Re-ignition Gate — All Must Be Confirmed Before Proceeding
Post flame-out — what happens to the process
A flame-out — even one quickly resolved — affects the process and the heater. These consequences must be managed regardless of how fast the re-light is achieved.
Process and Equipment Consequences — Flame-out Events
| Parameter | What happens during flame-out | Operator action |
|---|---|---|
| COT (Coil Outlet Temp) | Falls as heat input is lost. Rate of drop depends on heater thermal mass and feed rate. | Monitor rate of COT drop. If COT approaches process minimum, notify downstream unit and consider reducing feed. Do not raise fuel flow ahead of confirmed flame to recover COT. |
| Process pressure | May rise if downstream restriction reacts to lower temperature / flow changes. | Monitor pass inlet and outlet pressures. Ensure relief paths are available. |
| Tube skin temperatures | Fall initially as heat input is lost. Hot refractory can continue to radiate heat to tubes for 15–30 min after blackout. | Do not assume tubes are safe simply because burners are out. Monitor tube skin temps where available during purge period. |
| Firebox / refractory temperature | Begins to fall once firing is lost. Refractory retains heat for an extended period. A re-light into a hot firebox restores heat faster than a cold start. | Note time of blackout. Communicate firebox temperature status (hot/warm/cold) to shift supervisor and anyone assisting re-start. |
| BMS state | Following a flame failure trip, the BMS enters a lockout state.

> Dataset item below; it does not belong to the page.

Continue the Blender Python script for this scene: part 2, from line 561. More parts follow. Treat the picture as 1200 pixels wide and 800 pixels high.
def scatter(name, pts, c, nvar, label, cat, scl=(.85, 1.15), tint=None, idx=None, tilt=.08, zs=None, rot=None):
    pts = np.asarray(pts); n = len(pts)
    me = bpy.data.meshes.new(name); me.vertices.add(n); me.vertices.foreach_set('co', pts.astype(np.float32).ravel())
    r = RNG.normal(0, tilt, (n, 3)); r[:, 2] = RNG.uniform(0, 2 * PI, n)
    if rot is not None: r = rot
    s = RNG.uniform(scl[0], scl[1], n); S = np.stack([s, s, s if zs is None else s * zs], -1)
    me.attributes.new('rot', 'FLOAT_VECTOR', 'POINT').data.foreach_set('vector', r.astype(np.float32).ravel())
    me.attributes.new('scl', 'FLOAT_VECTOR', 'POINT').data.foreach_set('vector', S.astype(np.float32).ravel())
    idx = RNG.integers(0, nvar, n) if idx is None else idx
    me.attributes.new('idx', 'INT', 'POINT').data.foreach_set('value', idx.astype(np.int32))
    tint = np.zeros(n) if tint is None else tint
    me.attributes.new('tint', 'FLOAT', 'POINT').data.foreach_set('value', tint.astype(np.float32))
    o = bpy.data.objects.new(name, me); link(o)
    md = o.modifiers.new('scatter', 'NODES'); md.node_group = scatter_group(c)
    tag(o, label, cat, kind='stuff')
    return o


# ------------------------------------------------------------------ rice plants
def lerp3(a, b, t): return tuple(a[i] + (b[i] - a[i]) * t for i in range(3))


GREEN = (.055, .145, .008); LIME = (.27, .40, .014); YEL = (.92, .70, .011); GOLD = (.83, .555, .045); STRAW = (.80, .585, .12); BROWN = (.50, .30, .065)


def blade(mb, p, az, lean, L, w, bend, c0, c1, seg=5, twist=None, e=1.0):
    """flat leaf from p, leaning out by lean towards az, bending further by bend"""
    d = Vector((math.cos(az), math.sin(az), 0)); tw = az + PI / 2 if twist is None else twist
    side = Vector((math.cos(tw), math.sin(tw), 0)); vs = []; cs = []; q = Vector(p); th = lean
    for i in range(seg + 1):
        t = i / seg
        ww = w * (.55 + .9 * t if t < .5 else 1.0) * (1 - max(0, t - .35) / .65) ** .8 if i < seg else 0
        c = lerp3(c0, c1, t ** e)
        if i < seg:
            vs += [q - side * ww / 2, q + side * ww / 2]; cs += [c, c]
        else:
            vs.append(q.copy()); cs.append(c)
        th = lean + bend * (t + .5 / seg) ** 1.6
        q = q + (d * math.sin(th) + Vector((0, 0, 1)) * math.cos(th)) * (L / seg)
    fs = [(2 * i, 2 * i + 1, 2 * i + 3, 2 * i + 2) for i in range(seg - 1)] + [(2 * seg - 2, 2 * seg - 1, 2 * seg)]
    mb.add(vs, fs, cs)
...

It will not allow re-ignition until the purge sequence has been completed and all permissives are met. | Follow BMS reset procedure as specified in site documentation. Do not attempt to bypass or defeat BMS logic to accelerate restart. |
Reporting requirement — all flame-out events
Every flame-out — including single burner — must be recorded in the shift log with: time of event, heater tag, scope (single/partial/total), BMS response, root cause assessment, corrective action taken, and time of successful re-light. Total blackouts typically require a formal incident report in addition to the shift log entry.